NOW it’s not quite that simple. IT never is. It’s going to take some work (including my assigned homework). It always does.

IN my mind, though, I just saw THE SIGN.

WE (California Alps Cycling) needed to focus our energy differently. We needed to be, not just act like, a coalition. We needed to continue to build on what we had started even though until then we didn’t realize what that was. We needed to be that advocacy-focused, community-oriented, education-friendly organization that our Prana was telling us to be.

SO, as we continue to navigate away from that original retail model to something more like (maybe exactly like) a non-profit model, we’ll be changing things around a bit. A new look for our website, edits to some of our pages; an updated mission. All of these I suspect, and more.

MAYBE even a – gasp! – board of directors.

WHAT started as a getting-to-know-each-other conversation between my wife and I, at the home of two skeptical individuals who both later became friends, Fritz and Nancy Thornburg, has years later come into laser-focus. Now it’s up to us to execute.

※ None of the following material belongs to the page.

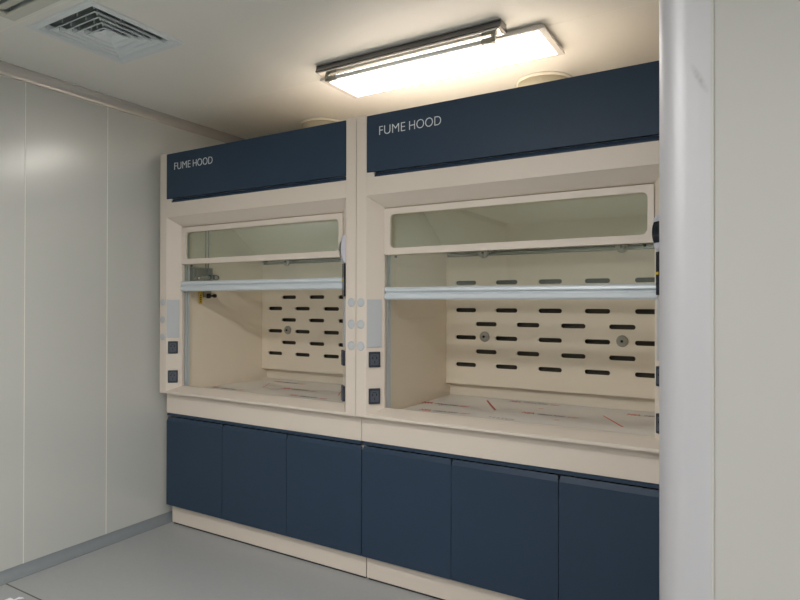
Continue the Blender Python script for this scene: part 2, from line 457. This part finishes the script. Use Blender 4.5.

WE’LL look to you dear readers, and local riders, and upstanding friends, and friendly advisors, and especially you conscientious contributers, to remind us of that from time to time.

Ps.

We’ll try not to be patronizing or preachy, and if we already have, for that we apologize. We also promise to continue writing about the groovy things that happen around here (and the not so groovy), as well as things to do, see and hear while you’re here, because without you we’d run out of volunteers. 😉

Lastly, just because “cycling” is in our name, that doesn’t mean we’re only about bikes. We promise to advocate for all responsible outdoor recreationists, especially you friendly OHVers who often look at Chris and me in confusion, yet frequently ask if we need anything, when you see us riding our gravel bikes where you drive your toys. Drive on, drivers!